_Data_:

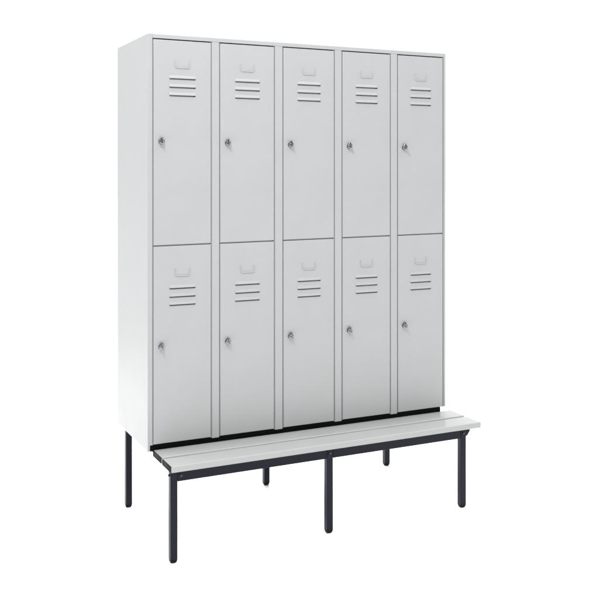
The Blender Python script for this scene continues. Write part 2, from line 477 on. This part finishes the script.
# gusset plates outside the end legs
bm = bmesh.new()
xr = FX[2] + LEG
prism(bm, [(xr + 0.0003, 0.3495), (xr + 0.024, 0.3495), (xr + 0.024, 0.337), (xr + 0.010, 0.318), (xr + 0.0003, 0.314)], FY0 + 0.004, FY0 + 0.026, 'Y', 0.0012)
part('gusset', bm, FRAME, ben, at=(xr, FY0, 0.32))
bm = bmesh.new()
cyl(bm, (FX[0] + 0.0003, FY0 + 0.014, 0.334), 0.0052, 0.0045, 0.006, 'X', 6)
part('bolt', bm, ZINC, ben, at=(FX[0], FY0, 0.334))
# cross beams running back beneath slats and cabinet, with risers to the cabinet rail
for a, b in ((FX[0] + LEG + 0.004, 0.030), (FX[1] + LEG + 0.004, 0.030), (FX[2] - 0.034, 0.030)):
    bm = bmesh.new()
    box(bm, a, a + b, FY0 + 0.0268, RY0 + LEG - 0.001, 0.3245, 0.3502, 0.002, 2)
    part('cross_beam', bm, FRAME, ben, at=(a + b / 2, 0.1, 0.3245))
    bm = bmesh.new()
    box(bm, a + 0.002, a + b - 0.002, 0.026, 0.048, 0.3505, 0.3703)
    part('riser', bm, FRAME, ben, at=(a + b / 2, 0.037, 0.3505))
# rails that carry the cabinet
bm = bmesh.new(); box(bm, 0.0105, 1.4470, 0.0175, 0.050, 0.3708, ZB - 0.0045, 0.0015)
part('rail', bm, CAP, ben, at=(0.73, 0.03, 0.3708))
bm = bmesh.new(); box(bm, 0.0640, 0.7170, RY0, RY0 + 0.027, 0.372, ZB - 0.0005, 0.0015)
part('rail', bm, FRAME, ben, at=(0.39, RY0, 0.372))
bm = bmesh.new(); box(bm, 0.7490, 1.4030, RY0, RY0 + 0.027, 0.372, ZB - 0.0005, 0.0015)
part('rail', bm, FRAME, ben, at=(1.07, RY0, 0.372))
# bolt heads on the joints
for x in (FX[0] + LEG + 0.014, FX[1] + LEG * 0.5, FX[2] + LEG * 0.5):
    bm = bmesh.new()
    y = FY0 + (0.0012 if x < 0.1 else 0.0)
    cyl(bm, (x, y + 0.0003, 0.331), 0.0062, 0.0050, 0.0042, 'Y', 18)
    part('bolt', bm, ZINC, ben, at=(x, y, 0.331))

sc.render.engine = 'CYCLES'
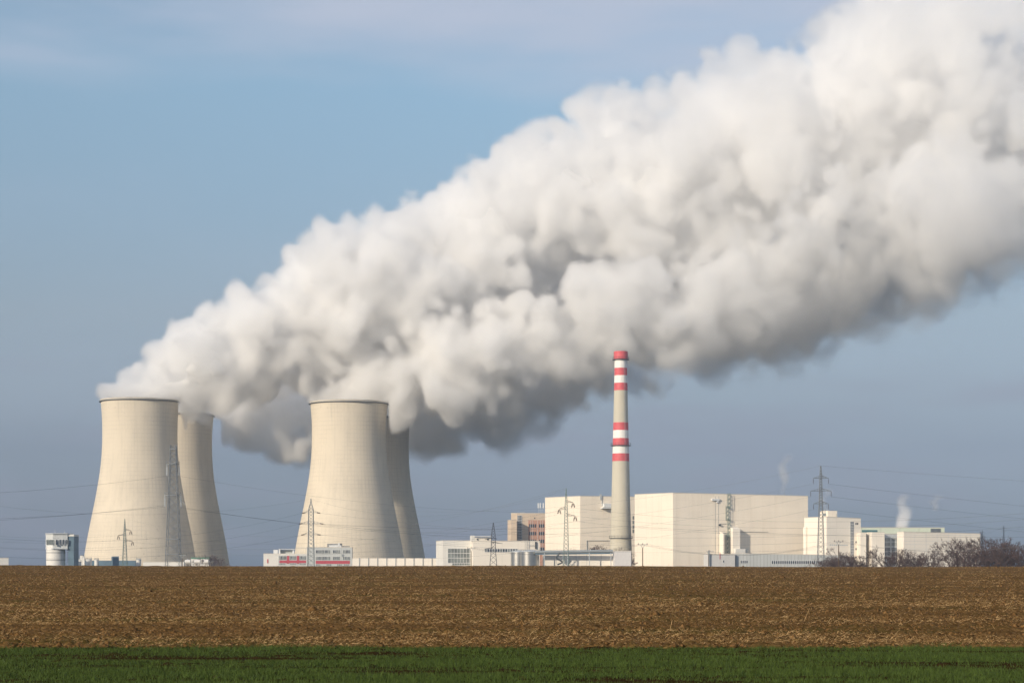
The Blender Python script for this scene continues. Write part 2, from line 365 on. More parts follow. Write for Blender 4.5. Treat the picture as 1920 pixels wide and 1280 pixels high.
# silhouette read from the photograph: (fraction of visible height from the top, half width / top half width)
PROF = [(0, 1.0), (.03, .985), (.08, .968), (.15, .955), (.22, .955), (.30, .962), (.40, .995), (.50, 1.055), (.60, 1.13), (.70, 1.215), (.80, 1.30), (.90, 1.375), (1.0, 1.445)]
TOWERS = []
def tower(cx, D, ytop, half, label):
    x = wx(cx, D); ztop = wz(ytop, D); r0 = half / F_PX * D; zb = wz(1056, D); g_ = hz(x, D)
    root = empty('cooling_tower', (x, D, g_), label, 'cooling tower', 'concrete cooling towers')
    H = ztop - zb
    pr = [(r0 * k, ztop - f * H - g_) for f, k in PROF][::-1]
    zt = ztop - g_
    zl = pr[0][1]; zlow = 6.0
    pr = [(pr[0][0] + (pr[0][0] - pr[1][0]) * (zl - zlow) / (pr[1][1] - pr[0][1]) * .9, zlow)] + pr
    # resample smoothly
    zz = np.linspace(zlow, zt, 60); rs = np.interp(zz, [p_[1] for p_ in pr], [p_[0] for p_ in pr])
    k = np.ones(7) / 7; rs2 = np.convolve(np.pad(rs, 3, mode='reflect', reflect_type='odd'), k, 'valid')
    outer = list(zip(rs2, zz)); inner = [(r_ - 1.0, z_) for r_, z_ in outer][::-1]
    MB().lathe(outer + inner, n=128, cap=False).add([], []).build('shell', m_shell, root, smooth=True)
    n = 128
    # rim walkway
    rt = rs2[-1]
    MB().lathe([(rt + .1, zt - .9), (rt + 1.1, zt - .9), (rt + 1.1, zt - .55), (rt + .1, zt - .55)], n=96, cap=False).build('walkway', m_dark, root)
    MB().lathe([(rt + .02, zt - .5), (rt + .4, zt - .5), (rt + .4, zt + .7), (rt - 1.0, zt + .7), (rt - 1.0, zt - .1)], n=96, cap=False).build('rim', m_rim, root)
    c = MB()
    rb = outer[0][0]
    for i in range(44):
        a = 2 * math.pi * i / 44; b_ = a + math.pi / 44
        c.bar((rb * math.cos(a), rb * math.sin(a), zlow), ((rb + 2) * math.cos(b_), (rb + 2) * math.sin(b_), -.3), .45, 6)
        c.bar((rb * math.cos(a), rb * math.sin(a), zlow), ((rb + 2) * math.cos(2 * a - b_), (rb + 2) * math.sin(2 * a - b_), -.3), .45, 6)
    c.build('support_columns', m_conc, root)
    TOWERS.append((x, D, ztop, r0))
    return root
tower(262.5, 1400, 752, 72.5, 'wide concrete cooling tower behind the tall grey lattice mast')
tower(333.5, 1530, 778, 66.3, 'cooling tower half hidden behind the one with the tall lattice mast')
tower(654.5, 1400, 756, 72.5, 'wide concrete cooling tower rising behind the red and white office block')
tower(703, 1530, 785, 66.3, 'cooling tower mostly hidden behind the one above the office block')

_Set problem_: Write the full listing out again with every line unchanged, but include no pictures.

_Solution for this problem_:
The Blender Python script for this scene continues. Write part 2, from line 477 on. This part finishes the script.
# gusset plates outside the end legs
bm = bmesh.new()
xr = FX[2] + LEG
prism(bm, [(xr + 0.0003, 0.3495), (xr + 0.024, 0.3495), (xr + 0.024, 0.337), (xr + 0.010, 0.318), (xr + 0.0003, 0.314)], FY0 + 0.004, FY0 + 0.026, 'Y', 0.0012)
part('gusset', bm, FRAME, ben, at=(xr, FY0, 0.32))
bm = bmesh.new()
cyl(bm, (FX[0] + 0.0003, FY0 + 0.014, 0.334), 0.0052, 0.0045, 0.006, 'X', 6)
part('bolt', bm, ZINC, ben, at=(FX[0], FY0, 0.334))
# cross beams running back beneath slats and cabinet, with risers to the cabinet rail
for a, b in ((FX[0] + LEG + 0.004, 0.030), (FX[1] + LEG + 0.004, 0.030), (FX[2] - 0.034, 0.030)):
    bm = bmesh.new()
    box(bm, a, a + b, FY0 + 0.0268, RY0 + LEG - 0.001, 0.3245, 0.3502, 0.002, 2)
    part('cross_beam', bm, FRAME, ben, at=(a + b / 2, 0.1, 0.3245))
    bm = bmesh.new()
    box(bm, a + 0.002, a + b - 0.002, 0.026, 0.048, 0.3505, 0.3703)
    part('riser', bm, FRAME, ben, at=(a + b / 2, 0.037, 0.3505))
# rails that carry the cabinet
bm = bmesh.new(); box(bm, 0.0105, 1.4470, 0.0175, 0.050, 0.3708, ZB - 0.0045, 0.0015)
part('rail', bm, CAP, ben, at=(0.73, 0.03, 0.3708))
bm = bmesh.new(); box(bm, 0.0640, 0.7170, RY0, RY0 + 0.027, 0.372, ZB - 0.0005, 0.0015)
part('rail', bm, FRAME, ben, at=(0.39, RY0, 0.372))
bm = bmesh.new(); box(bm, 0.7490, 1.4030, RY0, RY0 + 0.027, 0.372, ZB - 0.0005, 0.0015)
part('rail', bm, FRAME, ben, at=(1.07, RY0, 0.372))
# bolt heads on the joints
for x in (FX[0] + LEG + 0.014, FX[1] + LEG * 0.5, FX[2] + LEG * 0.5):
    bm = bmesh.new()
    y = FY0 + (0.0012 if x < 0.1 else 0.0)
    cyl(bm, (x, y + 0.0003, 0.331), 0.0062, 0.0050, 0.0042, 'Y', 18)
    part('bolt', bm, ZINC, ben, at=(x, y, 0.331))

sc.render.engine = 'CYCLES'
The Blender Python script for this scene continues. Write part 2, from line 365 on. More parts follow. Write for Blender 4.5. Treat the picture as 1920 pixels wide and 1280 pixels high.
# silhouette read from the photograph: (fraction of visible height from the top, half width / top half width)
PROF = [(0, 1.0), (.03, .985), (.08, .968), (.15, .955), (.22, .955), (.30, .962), (.40, .995), (.50, 1.055), (.60, 1.13), (.70, 1.215), (.80, 1.30), (.90, 1.375), (1.0, 1.445)]
TOWERS = []
def tower(cx, D, ytop, half, label):
    x = wx(cx, D); ztop = wz(ytop, D); r0 = half / F_PX * D; zb = wz(1056, D); g_ = hz(x, D)
    root = empty('cooling_tower', (x, D, g_), label, 'cooling tower', 'concrete cooling towers')
    H = ztop - zb
    pr = [(r0 * k, ztop - f * H - g_) for f, k in PROF][::-1]
    zt = ztop - g_
    zl = pr[0][1]; zlow = 6.0
    pr = [(pr[0][0] + (pr[0][0] - pr[1][0]) * (zl - zlow) / (pr[1][1] - pr[0][1]) * .9, zlow)] + pr
    # resample smoothly
    zz = np.linspace(zlow, zt, 60); rs = np.interp(zz, [p_[1] for p_ in pr], [p_[0] for p_ in pr])
    k = np.ones(7) / 7; rs2 = np.convolve(np.pad(rs, 3, mode='reflect', reflect_type='odd'), k, 'valid')
    outer = list(zip(rs2, zz)); inner = [(r_ - 1.0, z_) for r_, z_ in outer][::-1]
    MB().lathe(outer + inner, n=128, cap=False).add([], []).build('shell', m_shell, root, smooth=True)
    n = 128
    # rim walkway
    rt = rs2[-1]
    MB().lathe([(rt + .1, zt - .9), (rt + 1.1, zt - .9), (rt + 1.1, zt - .55), (rt + .1, zt - .55)], n=96, cap=False).build('walkway', m_dark, root)
    MB().lathe([(rt + .02, zt - .5), (rt + .4, zt - .5), (rt + .4, zt + .7), (rt - 1.0, zt + .7), (rt - 1.0, zt - .1)], n=96, cap=False).build('rim', m_rim, root)
    c = MB()
    rb = outer[0][0]
    for i in range(44):
        a = 2 * math.pi * i / 44; b_ = a + math.pi / 44
        c.bar((rb * math.cos(a), rb * math.sin(a), zlow), ((rb + 2) * math.cos(b_), (rb + 2) * math.sin(b_), -.3), .45, 6)
        c.bar((rb * math.cos(a), rb * math.sin(a), zlow), ((rb + 2) * math.cos(2 * a - b_), (rb + 2) * math.sin(2 * a - b_), -.3), .45, 6)
    c.build('support_columns', m_conc, root)
    TOWERS.append((x, D, ztop, r0))
    return root
tower(262.5, 1400, 752, 72.5, 'wide concrete cooling tower behind the tall grey lattice mast')
tower(333.5, 1530, 778, 66.3, 'cooling tower half hidden behind the one with the tall lattice mast')
tower(654.5, 1400, 756, 72.5, 'wide concrete cooling tower rising behind the red and white office block')
tower(703, 1530, 785, 66.3, 'cooling tower mostly hidden behind the one above the office block')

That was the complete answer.